Und so ist die Emilia-Romagna mit ihrer Geschichte niemals zur Ruhe gekommen, bis in die Gegenwart ist sie politisch vielfältig und lebendig. Und so sind auch ihre Bewohner, so ihr Lebensstil, so ihre Gastlichkeit: Wach sind sie, offen und von einem hohen Selbstbewusstsein geprägt. Die großen Städte der Emilia-Romagna sind allesamt bedeutend und zeugen von großer Vergangenheit und lebendiger Gegenwart. Herrliche Plätze sind Ausdruck der urbanen Kultur, großartige Sakral-Architektur mit jeweils eigener Prägung gibt Zeugnis geistlicher Macht, gewaltige Stadtresidenzen erinnern an die Herrschergeschlechter. Parma ist die Stadt der Herzöge aus dem Hause Farnese, die Stadt großer Kultur und feinsinniger Lebensart. Die Stadt wurde von den Römern gegründet. Sind die Überreste aus der Antike auch spärlich, so ist sie doch Voraussetzung für die glanzvolle mittelalterliche Epoche, deren Zeugnisse vor allem auf der „Piazza del Duomo“ zu bewundern sind. Und im Zusammentreffen von Antike, Mittelalter und Renaissance entsteht jene auch geistige Weite, die Parma auszeichnet…


Ferrara: Castello Estense

Bologna ist die älteste und größte Stadt der gesamten Region: Schon eine vorgeschichtliche Gründung, wird die Siedlung eine der wichtigsten etruskischen Städte, Mitglied im Bund der zwölf Städte der Etrusker, sie wird Residenz der gallischen Bojer (4. – 2. Jh. v. Chr.), eine Handelsstadt unter den Römern wie später unter den Langobarden. Schließlich befreit sich die Stadt von Fremdherrschaft, Handel und Gelehrsamkeit blühen, die älteste Universität Europas (1088) wird begründet – und, um eine gewisse Unabhängigkeit zu bewahren, fügt sich die Stadt 1506 dem Kirchenstaat ein. Diese Geschichte der Stadt spiegelt sich in ihrer Gegenwart: Handel und Gelehrsamkeit sowie eine gewisse Reserve gegenüber staatlicher Obrigkeit zeichnen sie aus. Zu besichtigen sind Kirchen und Paläste, große Kunstwerke und reiche Straßenzüge: Und alle erscheinen sie wie für diese irdische Welt gemacht, bewacht von den mächtigen Stadttürmen…
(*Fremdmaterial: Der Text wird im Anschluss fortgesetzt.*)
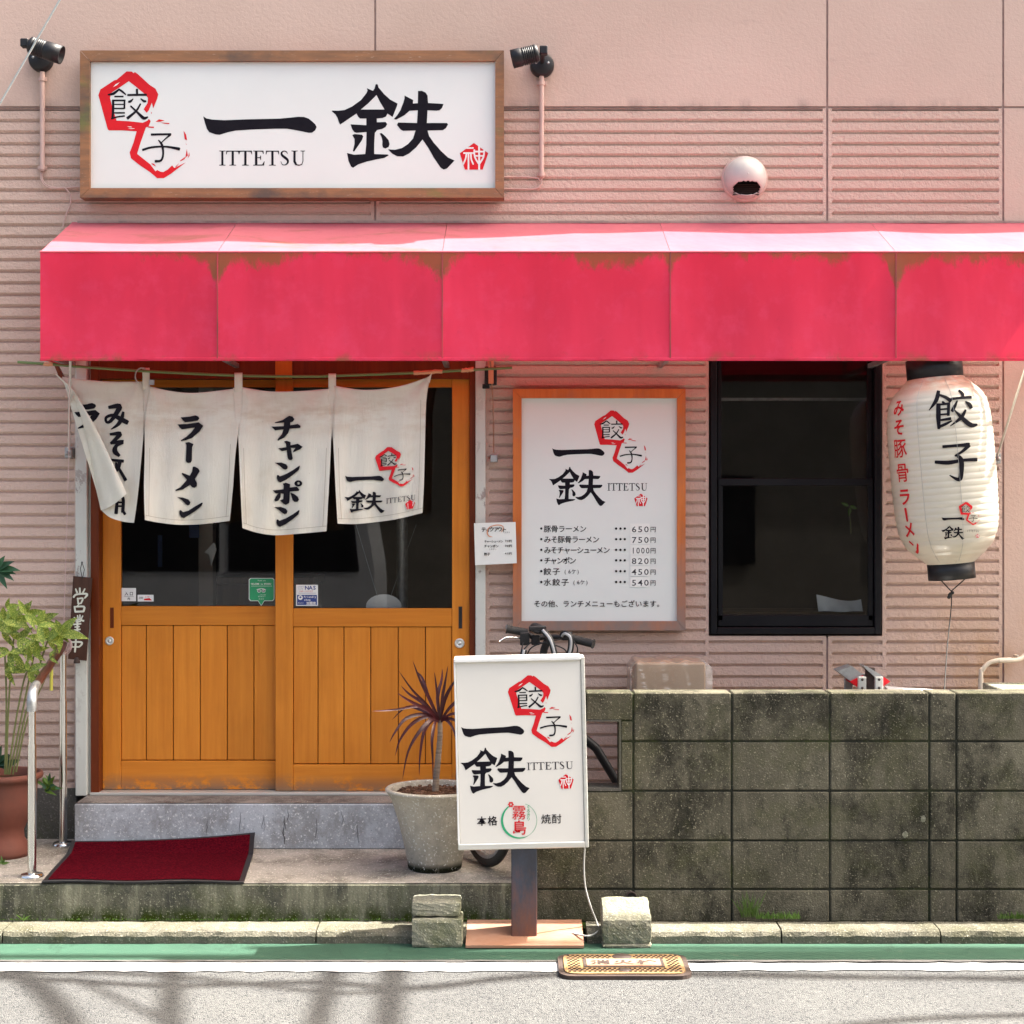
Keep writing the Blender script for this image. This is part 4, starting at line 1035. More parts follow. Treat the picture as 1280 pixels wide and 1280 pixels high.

Ravenna: San Vitale Kirche

Ferrara ist die Stadt der Herzöge der Este, eine wohlerhaltene Renaissance-Stadt mit ihrem gewaltigen Stadt-Kastell der Herzöge, mit dem herrlichen Dom. Spät erst durch die Este zur Residenz erhoben (Ende 14. Jh.), ist sie eine geplante und in ihrer Bebauung geordnete Stadt, ein Zentrum der irdischen Welt, gleichwohl in ihrer zeitlosen Schönheit und Zurückgezogenheit auch ein Abglanz einer anderen Welt, wie sie das Innere der Kathedrale vermittelt… Was die Emilia-Romagna an Irdischem besitzt und stolz vorweist, wird durch eine einzige und lange Zeit abseits aller Interessen liegende Stadt gleichsam spirituell aufgewogen: Ravenna. Hier ist erhalten, was die höchste Kunst der Spätantike während der kurzen Blütezeit der Stadt (4. – 6. Jh. n. Chr.) an geistlicher Kraft hervorgebracht hat – die einzigartigen und inzwischen weltberühmten Mosaiken im Baptisterium der Orthodoxen und dem Mausoleum der Galla Placidia, in den Kirchen San Vitale (oben im Bild) und Sant’ Apollinare in Classe und anderen, bestens erhaltenen Bauten dieser Zeit.

Die Mosaiken von Ravenna (oben im Bild Mosaik in der San Vitale Kirche) mögen zeitlos schön zu nennen sein. Genau diese Zeitlosigkeit entfernt vom Alltag und bewirkt, was sonst nur die unberührte Natur der Emilia-Romagna vermag: den Eindruck des Ewigen durch Kunst von Menschenhand zu erwecken. Allein dies ist eine lange Reise wert.